The first group of people are the ones who pick out and knit a pattern, and when they're done criticize it not in any constructive way, but for all the things that make it that pattern.  If they knit the Jaywalker socks, they might complain that they're too stripey or that chevrons are ugly.  If they knit a Clapotis, it would be too ruffly and they can't imagine that the designer possibly thought this through all the way.  That kind of criticism is absolutely pointless, but if the person saying it is a well-respected blogger, it can cause needless damage to the pattern designer's reputation as all the people who read the blog come away with the impression that there's something wrong with the design, when in reality there's something wrong with the blogger's expectation.

There's nothing wrong with legitimate criticism, and I have no problem with someone commenting that the pattern had a lot of errata in it, or that it would make more sense to do this step before that one, etc.  That's useful information, as it helps the designer create a better pattern next time.  But it's ridiculous for you to choose a pattern to knit out of the thousands that are available on Ravelry, and then lambaste it for the things that make it that pattern and not any other one.

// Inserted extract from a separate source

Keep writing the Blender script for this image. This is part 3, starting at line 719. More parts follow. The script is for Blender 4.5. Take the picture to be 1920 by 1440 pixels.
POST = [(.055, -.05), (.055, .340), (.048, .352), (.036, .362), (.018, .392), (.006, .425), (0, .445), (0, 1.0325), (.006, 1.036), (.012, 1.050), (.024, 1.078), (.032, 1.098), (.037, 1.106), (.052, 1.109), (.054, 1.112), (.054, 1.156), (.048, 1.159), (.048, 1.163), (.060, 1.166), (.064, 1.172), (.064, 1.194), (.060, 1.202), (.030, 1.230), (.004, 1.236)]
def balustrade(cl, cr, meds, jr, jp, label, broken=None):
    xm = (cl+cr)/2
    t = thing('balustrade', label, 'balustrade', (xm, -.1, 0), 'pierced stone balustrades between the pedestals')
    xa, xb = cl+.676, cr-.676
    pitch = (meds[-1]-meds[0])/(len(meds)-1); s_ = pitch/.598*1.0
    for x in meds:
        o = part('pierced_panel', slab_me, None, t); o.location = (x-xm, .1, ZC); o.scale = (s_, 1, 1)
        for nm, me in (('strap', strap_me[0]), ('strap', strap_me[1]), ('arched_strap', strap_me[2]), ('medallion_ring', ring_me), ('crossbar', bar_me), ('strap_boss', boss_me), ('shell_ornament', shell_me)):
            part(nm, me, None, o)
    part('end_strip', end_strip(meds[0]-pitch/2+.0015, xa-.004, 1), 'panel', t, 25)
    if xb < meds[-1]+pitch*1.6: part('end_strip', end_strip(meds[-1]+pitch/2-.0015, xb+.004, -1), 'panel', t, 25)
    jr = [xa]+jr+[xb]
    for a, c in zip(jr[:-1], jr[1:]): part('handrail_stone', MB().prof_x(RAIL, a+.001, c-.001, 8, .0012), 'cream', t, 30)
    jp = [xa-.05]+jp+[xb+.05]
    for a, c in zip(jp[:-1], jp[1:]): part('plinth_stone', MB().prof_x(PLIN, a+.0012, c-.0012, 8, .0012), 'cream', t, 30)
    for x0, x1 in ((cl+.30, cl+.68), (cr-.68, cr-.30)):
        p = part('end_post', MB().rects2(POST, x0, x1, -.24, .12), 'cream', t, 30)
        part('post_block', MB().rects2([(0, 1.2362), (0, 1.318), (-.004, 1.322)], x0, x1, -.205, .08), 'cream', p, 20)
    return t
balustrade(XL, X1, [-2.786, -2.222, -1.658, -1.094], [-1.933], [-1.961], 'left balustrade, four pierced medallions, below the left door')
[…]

The other group of people are the knitting police, who think that their way is the only or the best way.  The awesome thing about knitting is that as long as you're happy with the end result you get, then you did it "the right way."  There are always different techniques to learn, but that's all they are - different.  You might decide that they are better in particular instances, but in no way is any technique inherently better than another one if you prefer the result the other one gives you.  For example, I've read and been told repeatedly that casting on over two needles to get a stretchy cast-on is dumb, and that it doesn't actually give you a strechier cast-on.  But every time I do it, I get a stretchier cast-on.  So even though the knitting police tell me that it's "wrong," I'm going to continue to do it, because I'm happy with the result it produces.

I guess the reason both of these types of people bother me is that they both seem to assume that their view is right, and that people who don't adhere to the same view are wrong and somehow less because of it, and that bothers me.  Knitting is about sharing joy, not making people feel bad for not doing it the same way you do.